Have Gun Will Travel — Science From an Easy Chair

So far I’ve seen a lot of surprise that Have Gun, Will Travel decided to do a concept album. While the subject — Shackleton’s Imperial Trans-Atlantic Mission — is esoteric, I’m not surprised. The one song that still sticks with me from their previous release, Fiction, Fact or Folktale?, is “The Show Must Go On” about a failed actor who flies into a murderous rage. Matt Burke’s flair for juxtaposing the epic with the seeming simplicity of a folk song makes Science From an Easy Chair the logical move.

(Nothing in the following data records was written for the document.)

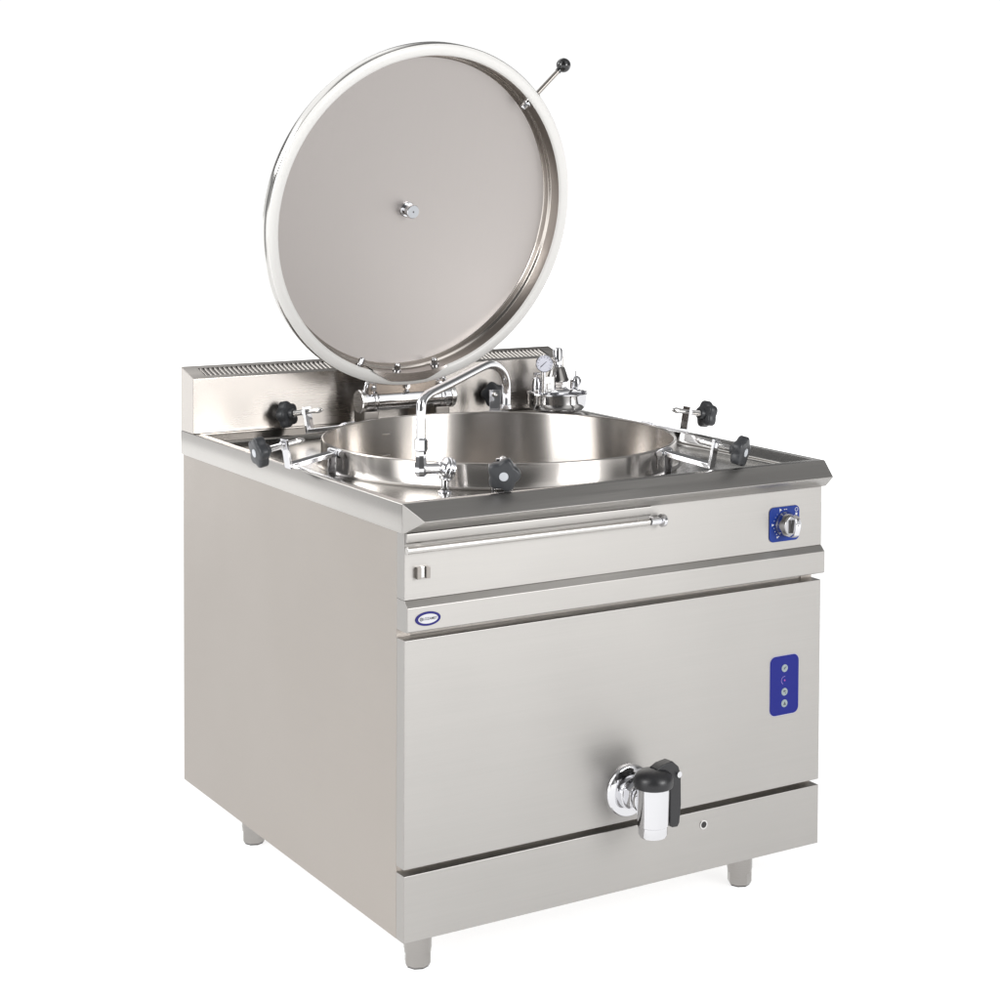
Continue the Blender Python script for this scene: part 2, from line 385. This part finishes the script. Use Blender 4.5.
# safety valve group ------------------------------------------------------------------
VX, VY = 741, 742
m = MB(); m.lathe([(14,789),(14,805),(30,807),(48,813),(57,821),(60,831),(61,846),(62,848),(61,850),(58,849.5),(56.5,846),(56,840),(20,839),(0,839)], (VX,VY,0), (0,0,1), 64)
vg = m.build('safety_valve', CHROME, root)
m = MB(); m.lathe([(22,839),(22,846),(16,847),(16,851),(21,852),(21,859),(17,860),(17,865),(20,866),(20,872)], (VX,VY,0), (0,0,1), 8)
m.build('valve_nut', CHROME, vg)
m = MB(); m.lathe([(21,871),(23.5,874),(14.5,899),(12,901)], (VX,VY,0), (0,0,1), 40); m.build('valve_cone', plain('dark_chrome', (.30,.29,.28), .12, 1), vg)
m = MB(); m.lathe([(9,898),(9,902),(8,903),(10,905),(10,934),(8,938),(0,939)], (VX,VY,0), (0,0,1), 32); m.build('valve_cap', CHROME, vg)
gx, gy, gz = 697, 722, 911
gn = Vector((-.45,-.88,.05)).normalized()
m = MB(); m.lathe([(14,9),(17,7.5),(17.6,2),(17.6,-2),(16.2,-3.2),(15.3,-1.6)], (gx,gy,gz), -gn, 48, cap=False); m.lathe([(0,9),(14,9)],(gx,gy,gz),-gn,48,cap=False)
m.cyl((gx,gy+4,gz-16),(gx,gy+4,846),5,16); gauge = m.build('pressure_gauge', CHROME, vg)
fo = Vector((gx,gy,gz))+gn*1.4
m = MB(); m.lathe([(0,0),(15.6,0)], fo, gn, 40, cap=False); m.build('gauge_face', plain('gauge_white', (.74,.75,.84), .4), vg)
tu = Vector((0,0,1)); ts = tu.cross(gn).normalized()
m = MB()
def tri(p0, p1, w):
    d = (p1-p0).normalized(); q = gn.cross(d)*w; m.add([p0-q*.6, p0+q*.6, p1+q*.2, p1-q*.2], [(0,1,2,3)])
f1 = fo+gn*.5
tri(f1-ts*8-tu*7, f1+ts*4+tu*4, 1.6)
for k in range(11):
    a = R(-45+27*k); d = ts*math.cos(a)+tu*math.sin(a); tri(f1+d*11.6, f1+d*14.2, .9)
m.build('gauge_needle', GREYTXT, vg)
m = MB(); m.lathe([(12,836),(12,852),(10,853),(10,872),(8,876),(8,880),(3,882),(3,890)], (692,742,0), (0,0,1), 24); m.cyl((685,742,889),(699,742,889),2.4,12)
m.build('vent_cock', CHROME, vg)
m = MB(); m.box(700,722,724,728,838,884); m.box(704,714,722,724,858,870); m.build('valve_bracket', CHROME_SATIN, vg, 1)
m = MB(); m.lathe([(10,838),(10,842),(12,843),(12,866),(11,872),(8,877),(4,879.5),(0,880)], (785,742,0), (0,0,1), 32); m.cyl((785,742,879),(785,742,890),1.2,8)
m.cyl((785,742,830),(785,742,839),7,20); m.build('vacuum_breaker', CHROME, vg)
m = MB(); m.cyl((700,720,849),(780,720,849),6,20); m.cyl((716,710,849),(716,730,849),9,6); m.cyl((760,708,849),(760,730,849),8,6); m.build('valve_pipe', CHROME, vg)

# drain tap -----------------------------------------------------------------------------
TX, TZ = 403.8, 311.3
m = MB(); m.lathe([(42,0),(42,3),(40,6),(33,9),(24,10.5)], (TX,0,TZ), (0,-1,0), 64); tapb = m
tapb.lathe([(27,8),(27,20),(25,21)], (TX,0,TZ), (0,-1,0), 40)
tapb.lathe([(24,20),(24,36),(20,38)], (TX,0,TZ), (0,-1,0), 6)
tapb.lathe([(18,36),(18,44),(23,46),(23,52),(19,54),(19,75)], (TX,0,TZ), (0,-1,0), 40)
tap = tapb.build('drain_tap', CHROME, root, .5)
m = MB(); m.lathe([(18,258),(21.5,259.5),(23.2,263),(23.2,275),(24.6,276.5),(25.8,330),(25.8,350)], (TX,-69,0), (0,0,1), 48, cap=False)
m.lathe([(20.5,258.2),(20.5,300),(0,300)], (TX,-69,0), (0,0,1), 40, cap=False); m.build('tap_spout', CHROME, tap)
m = MB(); m.lathe([(0,336),(29,336),(31.4,338),(32.2,344),(31.6,350),(28.5,356),(21,361.5),(11,364.5),(0,365)], (TX,-69,0), (0,0,1), 48); tc = m
# bridge from the cap to the lever
def slab(pts, w):  # pts in a vertical plane (s, z) along direction d
    pass
d = Vector((.97,.10,0)).normalized(); q = Vector((-d.y, d.x, 0))
def lev(prof, w0):
    o = Vector((TX,-69,0)); n_ = len(prof)
    A = [o+d*s+Vector((0,0,z))-q*w0 for s, z in prof]
    tc.extrude(A, q*2*w0)
lev([(0,348),(0,366),(12,371),(32,373),(45,362),(50,348),(51,300),(48,272),(44,266),(33,267),(28,274),(28,336),(24,342)], 9.5)
tc.build('tap_lever', BLACK, tap, 3.5, 3, label='matt black cap and hanging lever')
pe = Vector((TX,-69,0))+d*44+Vector((0,0,350)); m = MB(); m.cyl(pe-q*13, pe+q*13, 4.8, 20); m.build('lever_pin', CHROME, tap)

# control dial -----------------------------------------------------------------------------
def rrect(x0, x1, z0, z1, r, y, n=8):
    P = []
    for cx_, cz_, a0 in ((x1-r,z1-r,0),(x0+r,z1-r,90),(x0+r,z0+r,180),(x1-r,z0+r,270)):
        for k in range(n+1):
            a = R(a0+90*k/n); P.append((cx_+r*math.cos(a), y, cz_+r*math.sin(a)))
    return P
m = MB(); m.extrude(rrect(686,750.2,679,737.5,9,-.2), (0,-1.4,0)); plate = m.build('dial_plate', BLUE, root, .3)
DX, DZ = 718.5, 708
m = MB()
def disc_on(mb, x, z, r, y, n=20): mb.lathe([(0,0),(r,0)], (x,y,z), (0,-1,0), n, cap=False)
def quad_on(mb, x0, x1, z0, z1, y): mb.add([(x0,y,z0),(x1,y,z0),(x1,y,z1),(x0,y,z1)], [(0,1,2,3)])
for k in range(9):
    a = R(118+k*15); disc_on(m, DX+23.5*math.cos(a), DZ+23.5*math.sin(a), .45+.06*k, -1.75, 10)
m.add([(DX-27.5,-1.75,DZ-2),(DX-23.5,-1.75,DZ),(DX-27.5,-1.75,DZ+3)],[(0,1,2)])
m.add([(DX-11,-1.75,DZ+22),(DX-6,-1.75,DZ+24),(DX-11,-1.75,DZ+27)],[(0,1,2)])
quad_on(m, DX-2, DX+.5, DZ+24, DZ+25.2, -1.75); quad_on(m, DX+2, DX+4.5, DZ+24, DZ+25.2, -1.75)
quad_on(m, 741.5, 745.5, 721, 725, -1.75); disc_on(m, 703, 687, 1.7, -1.75)
m.lathe([(2.6,0),(3.4,0)], (743.5,-1.75,730.5), (0,-1,0), 20, cap=False)
m.build('dial_marks', WHITE, plate)
m = MB(); m.lathe([(21,0),(21,2),(20,4),(19.5,7),(18.6,21),(17,23.5),(0,24)], (DX,-1.6,DZ), (0,-1,0), 48); kn = m
A = [(DX-15.5,-24,DZ-5),(DX+15.5,-24,DZ-5),(DX+15.5,-24,DZ+5),(DX-15.5,-24,DZ+5)]
kn = kn.build('dial_knob', plain('brushed_knob_chrome', (.46,.46,.47), .16, 1), root, .5)
m = MB(); ang = R(86); cx2, sx2 = math.cos(ang), math.sin(ang)
def rot2(a, b): return (DX+a*cx2-b*sx2, DZ+a*sx2+b*cx2)
P = []
for a, y in ((-19,-8),(-18.5,-28),(-14,-34.5),(-6,-37),(6,-37),(14,-34.5),(18.5,-28),(19,-8)):
    x_, z_ = rot2(a, -5.2); P.append((x_, y, z_))
x_, z_ = rot2(0, 5.2); x3, z3 = rot2(0, -5.2)
m.extrude(P, (x_-x3, 0, z_-z3)); m.build('knob_grip', CHROME, kn, 1.2)
m = MB(); m.box(DX-10.5, DX-5.6, -26.1, -25.2, DZ-11, DZ+11); m.build('grip_slot_shade', plain('slot_shade', (.06,.058,.055), .3), kn)  # dark strip on the knob face, painted as the shade of its slot
m = MB()
P = [rot2(2,-.9), rot2(15,-.9), rot2(15,.9), rot2(2,.9)]
m.add([(p[0], -37.3 if i in (0,3) else -34.8, p[1]) for i, p in enumerate(P)], [(0,1,2,3)]); m.build('grip_line', RUBBER_AND_HOLES, kn)

# touch panel on the lower front ---------------------------------------------------------
m = MB(); m.extrude(rrect(691.5,752.5,384.5,484.5,11,-.2), (0,-1.2,0)); tp = m.build('indicator_panel', BLUE2, root, .3)
m = MB(); bd = rrect(690.4,753.6,383.4,485.6,12,-.15); m.add(bd, [tuple(range(len(bd)))]); m.build('panel_border', plain('pale_border', (.45,.45,.60), .4), tp)
for i, z in enumerate((463.3, 423.2, 403.6)):
    m = MB(); m.lathe([(6.6,0),(6.3,.6),(0,.7)], (722,-1.45,z), (0,-1,0), 32, cap=False); kb = m.build('key_button', KEY, tp)
    m = MB(); y = -2.35
    if i == 0: m.add([(719,y,z-1),(720,y,z-2.2),(725.5,y,z+2.4),(724.6,y,z+3.2)], [(0,1,2,3)]); m.add([(719.6,y-.05,z+2),(720.4,y-.05,z+2.4),(721.8,y-.05,z-1.8),(721,y-.05,z-2)], [(0,1,2,3)])
    if i == 1: quad_on(m, 719.3, 722.2, z-.2, z+3, y); quad_on(m, 721.4, 725, z+.8, z+2, y-.05); quad_on(m, 722.6, 724.6, z-3, z-1.2, y)
    if i == 2: m.add([(718.8,y,z-2.8),(725.2,y,z-2.8),(722,y,z+3.4),], [(0,1,2)])
    m.build('button_symbol', GREYTXT, tp)
m = MB(); disc_on(m, 722, 442.8, 1.6, -1.7); m.build('signal_lamp', RED, tp)
m = MB(); 
for k in range(14):
    a0, a1 = R(75+k*12), R(75+(k+1)*12)
    m.add([(721.5+r*math.cos(a), -1.65, 442.8+r*math.sin(a)) for r, a in ((6.2,a0),(6.9,a0),(6.9,a1),(6.2,a1))], [(0,1,2,3)])
m.build('lamp_ring', plain('pale_violet_print', (.30,.22,.55), .5), tp)

# maker's badge ----------------------------------------------------------------------------
BX, BZ, BY = 34.2, 636.2, -9.8
def ell(mb, a, b, y, depth=0, n=48):
    P = [(BX+a*math.cos(2*PI*k/n), y, BZ+b*math.sin(2*PI*k/n)) for k in range(n)]
    if depth: mb.extrude(P, (0,-depth,0))
    else: mb.add(P, [tuple(range(n))])
m = MB(); ell(m, 21.4, 10.6, BY-.1, .7); badge = m.build('badge', BADGE_BLUE, rail, label='small oval blue and white badge')
m = MB(); ell(m, 16.6, 7.2, BY-1.1); m.build('badge_field', WHITE, rail)
def text(name, body, x, y, z, size, mat, parent, bold=.0):
    c = bpy.data.curves.new(name, 'FONT'); c.body = body; c.size = size/1000; c.align_x = 'CENTER'; c.align_y = 'CENTER'; c.offset = bold/1000
    t = bpy.data.objects.new(name, c); COL.objects.link(t)
    dg = bpy.context.evaluated_depsgraph_get(); me = bpy.data.meshes.new_from_object(t.evaluated_get(dg))
    bpy.data.objects.remove(t); me.materials.clear(); me.materials.append(mat)
    o = bpy.data.objects.new(name, me); COL.objects.link(o); o.parent = parent
    o.location = W((x, y, z)); o.rotation_euler = (R(90), 0, 0); return o
text('badge_text', 'LOZAMET', BX+3, BY-1.4, BZ, 5.4, GREYTXT, rail, .05)
m = MB(); m.lathe([(1.6,0),(2.7,0)], (BX-11.8,BY-1.4,BZ), (0,-1,0), 24, cap=False); disc_on(m, BX-11.8, BZ, .8, BY-1.4); m.build('badge_mark', GREYTXT, rail)

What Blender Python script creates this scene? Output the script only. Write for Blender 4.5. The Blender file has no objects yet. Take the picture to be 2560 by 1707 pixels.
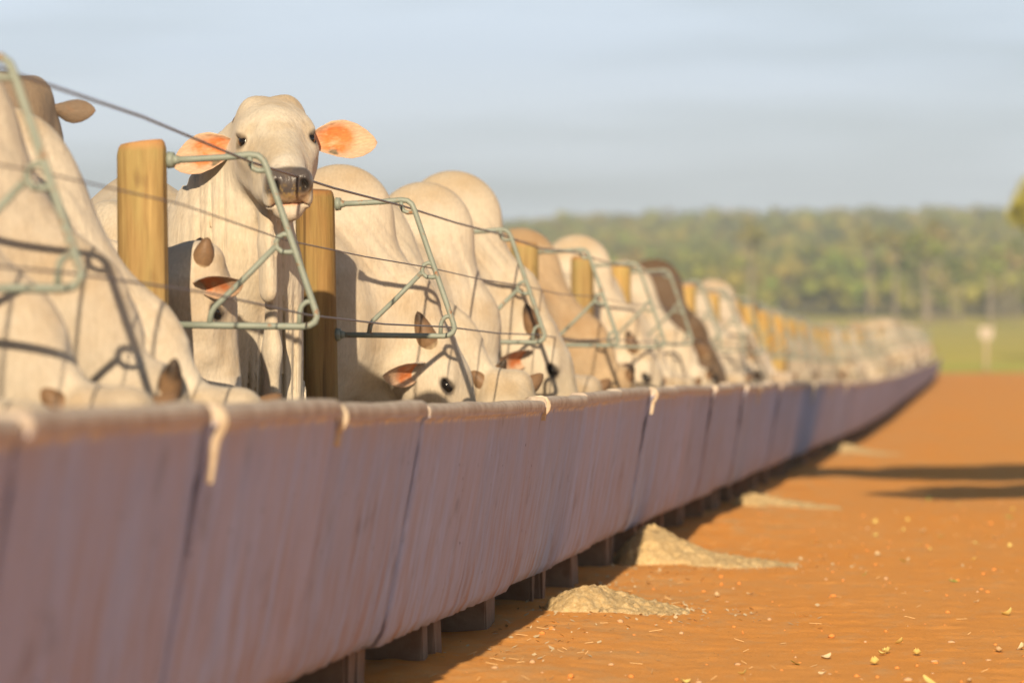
import bpy, math, random
import numpy as np
from mathutils import Vector, Matrix

R = math.radians
scene = bpy.context.scene
COL = scene.collection

# ------------------------------------------------------------------ camera
cam_d = bpy.data.cameras.new("camera")
cam = bpy.data.objects.new("camera", cam_d)
COL.objects.link(cam)
cam.location = (0, 0, 0.80)
cam.rotation_euler = (R(90.49), 0, R(7.364))
cam_d.lens = 126.8
cam_d.sensor_width = 36
cam_d.clip_start = 0.1
cam_d.clip_end = 8000
cam_d.dof.use_dof = True
cam_d.dof.focus_distance = 10.7
cam_d.dof.aperture_fstop = 3.1
scene.camera = cam

# ------------------------------------------------------------------ sky and sun
SUN_EL, SUN_AZ = 21.5, 178.0            # low sun almost straight behind the camera
w = bpy.data.worlds.new("World")
scene.world = w
w.use_nodes = True
nt = w.node_tree
bg = nt.nodes["Background"]
sky = nt.nodes.new("ShaderNodeTexSky")
sky.sky_type = 'NISHITA'
sky.sun_disc = False
sky.sun_elevation = R(SUN_EL)
sky.sun_rotation = R(SUN_AZ)
sky.air_density = 1.0
sky.dust_density = 0.7
sky.ozone_density = 1.2
tc = nt.nodes.new("ShaderNodeTexCoord")
mp = nt.nodes.new("ShaderNodeMapping")
mp.inputs['Scale'].default_value = (3.2, 3.2, 26.0)
mp.inputs['Rotation'].default_value = (R(1.5), R(2.5), 0)
mp.inputs['Location'].default_value = (0.7, 0.1, 2.05)
cn = nt.nodes.new("ShaderNodeTexNoise")
cn.inputs['Scale'].default_value = 1.6
cn.inputs['Detail'].default_value = 4.0
cn.inputs['Roughness'].default_value = 0.48
cr = nt.nodes.new("ShaderNodeMapRange")
cr.inputs['From Min'].default_value = 0.34
cr.inputs['From Max'].default_value = 0.56
cr.inputs['To Min'].default_value = 0.56
cr.inputs['To Max'].default_value = 0.95
mx = nt.nodes.new("ShaderNodeMix")
mx.data_type = 'RGBA'
veil = nt.nodes.new("ShaderNodeMix")                  # thin high cloud veil, whiter towards the horizon
veil.data_type = 'RGBA'
veil.inputs['A'].default_value = (26.0, 28.0, 30.0, 1)
veil.inputs['B'].default_value = (15.8, 18.8, 22.8, 1)
nt.links.new(veil.outputs['Result'], mx.inputs['B'])
nt.links.new(tc.outputs['Generated'], mp.inputs['Vector'])
nt.links.new(mp.outputs['Vector'], cn.inputs['Vector'])
nt.links.new(cn.outputs['Fac'], cr.inputs['Value'])
sep = nt.nodes.new("ShaderNodeSeparateXYZ")
fade = nt.nodes.new("ShaderNodeMapRange")
fade.inputs['From Min'].default_value = 0.125
fade.inputs['From Max'].default_value = 0.26
fade.inputs['To Min'].default_value = 1.0
fade.inputs['To Max'].default_value = 0.04
low = nt.nodes.new("ShaderNodeMapRange")
low.inputs['From Min'].default_value = 0.035
low.inputs['From Max'].default_value = 0.088
nt.links.new(sep.outputs['Z'], low.inputs['Value'])
nt.links.new(low.outputs['Result'], veil.inputs['Factor'])
mul = nt.nodes.new("ShaderNodeMath")
mul.operation = 'MULTIPLY'
nt.links.new(tc.outputs['Generated'], sep.inputs[0])
nt.links.new(sep.outputs['Z'], fade.inputs['Value'])
nt.links.new(cr.outputs['Result'], mul.inputs[0])
nt.links.new(fade.outputs['Result'], mul.inputs[1])
side = nt.nodes.new("ShaderNodeMapRange")          # veil ahead, added unseen at right as bluish fill on the trough; none behind
side.inputs['From Min'].default_value = -0.05
side.inputs['From Max'].default_value = 0.34
mul2 = nt.nodes.new("ShaderNodeMath")
mul2.operation = 'MULTIPLY'
dot = nt.nodes.new("ShaderNodeVectorMath")
dot.operation = 'DOT_PRODUCT'
dot.inputs[1].default_value = (0.8, 0.6, 0.0)
nt.links.new(tc.outputs['Generated'], dot.inputs[0])
nt.links.new(dot.outputs['Value'], side.inputs['Value'])
nt.links.new(mul.outputs[0], mul2.inputs[0])
nt.links.new(side.outputs['Result'], mul2.inputs[1])
nt.links.new(mul2.outputs[0], mx.inputs['Factor'])
nt.links.new(sky.outputs['Color'], mx.inputs['A'])
nt.links.new(mx.outputs['Result'], bg.inputs['Color'])
bg.inputs['Strength'].default_value = 0.052

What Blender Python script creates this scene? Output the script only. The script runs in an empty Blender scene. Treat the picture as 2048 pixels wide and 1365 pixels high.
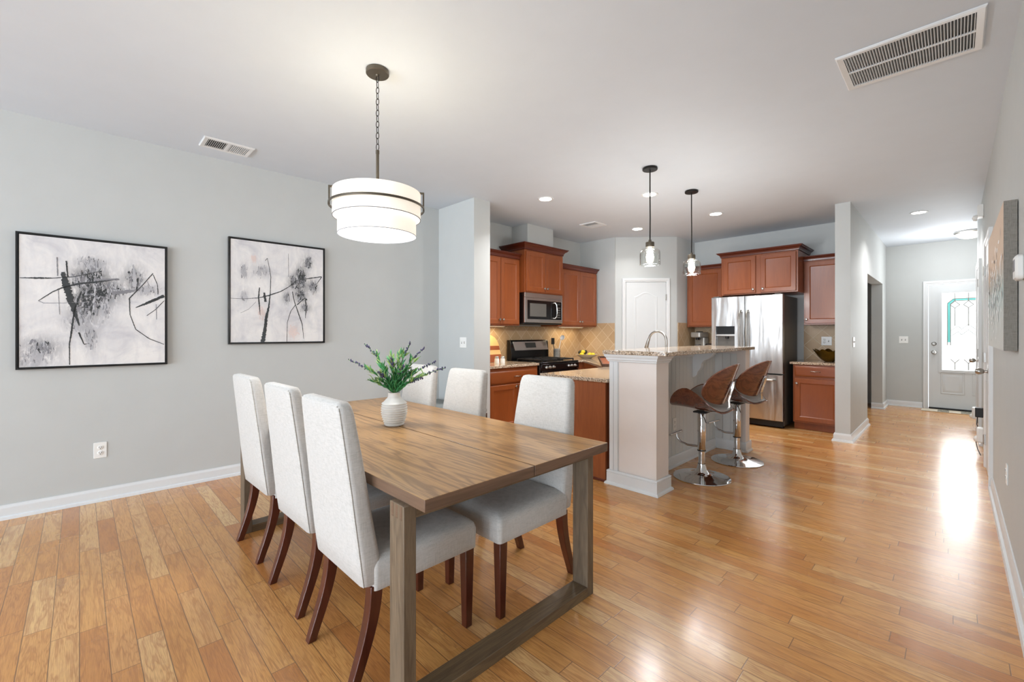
import bpy, math, random
from mathutils import Vector, Matrix
random.seed(7)
PI = math.pi
SC = bpy.context.scene
COL = SC.collection

# ------------------------------------------------------------------ camera
CAM_H = 1.245
YAW = math.radians(45.3255)
cam = bpy.data.cameras.new('camera')
cam.sensor_width = 36.0
cam.lens = 875.0 / 2048.0 * 36.0
cam.shift_y = -(682.5 - 667.0) / 2048.0
cam.clip_start = 0.02
cam_ob = bpy.data.objects.new('camera', cam)
cam_ob.location = (0, 0, CAM_H)
cam_ob.rotation_euler = (PI / 2, 0, YAW)
COL.objects.link(cam_ob)
SC.camera = cam_ob

# ------------------------------------------------------------------ colour management
SC.view_settings.view_transform = 'Standard'
SC.view_settings.look = 'None'
SC.view_settings.gamma = 1.0
SC.view_settings.use_curve_mapping = False
SC.view_settings.exposure = 0.28

# ------------------------------------------------------------------ world, daylight and added fill
world = bpy.data.worlds.new('world')
SC.world = world
world.use_nodes = True
bgn = world.node_tree.nodes['Background']
bgn.inputs[0].default_value = (0.86, 0.93, 1.0, 1)
bgn.inputs[1].default_value = 1.6


def area_light(name, loc, rot, sx, sy, power, color=(1, 1, 1)):
    l = bpy.data.lights.new(name, 'AREA')
    l.shape = 'RECTANGLE'
    l.size = sx
    l.size_y = sy
    l.energy = power
    l.color = color
    o = bpy.data.objects.new(name, l)
    o.location = loc
    o.rotation_euler = rot
    COL.objects.link(o)
    return o


def point_light(name, loc, power, r, color=(1, 1, 1), parent=None):
    l = bpy.data.lights.new(name, 'POINT')
    l.energy = power
    l.shadow_soft_size = r
    l.color = color
    o = bpy.data.objects.new(name, l)
    o.location = loc
    COL.objects.link(o)
    if parent is not None:
        o.parent = parent
    return o


# daylight enters through the window behind the camera; the right-hand lamp is added fill
area_light('daylight_back', (-2.35, -5.85, 1.3), (-PI / 2, 0, PI), 3.5, 2.2, 175, (0.87, 0.94, 1.0))
area_light('added_fill_right', (1.4, -5.85, 1.3), (-PI / 2, 0, PI), 2.4, 2.2, 190, (0.87, 0.94, 1.0))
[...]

The project was inspired by Burke’s fiancee, who after hearing “True Believers” pointed out that the song reminded her of the Shackleton voyage. As if a seal broke, songs about the Shackleton voyage poured forth.

But I misspoke earlier when I said the album was about the Shackleton voyage. Sure, it’s about leaving on the voyage, getting marooned in pack ice, wondering if you’ll ever be rescued, and relief when you are, but that’s not what this album or the songs are about.

A competent history teacher will teach you the facts of what happened. A good history teacher will help you understand the event’s meaning in its greater context (as the opening track tells us, the voyage was launched just as World War I broke out — so I guess this was missions was supposed to be British propaganda?) But a great history teacher will help you understand the greater lessons we can learn: the human drive for curiosity and glory, the interminable boredom of the voyage (the album is named for a book read aloud to the crew while they were stuck on the ice), fear, and the sense of accomplishment at meeting the most daring challenge there is, even if the mission itself never met its objective. (Modesty does not permit to say what kind of history teacher I am, though I know which one I’d like to be.) HGWT can take over my class any day.

I chose not to read about the voyage until after I had listened to the album a few times — I wanted to hear the story through Burke first. So I can say that you don’t need to know about what happened to enjoy the album. You don’t even have to know that this is a concept album to enjoy it (though the instrumental interludes might seem strange otherwise.) Just as “True Believers” is about the drive to continue in the face of good sense, Science From an Easy Chair is about more than a century-old media spectacle (albeit a fascinating one.) That being said, I’ve added books about Shackleton to my list. Who says rock’n’roll rots your brain?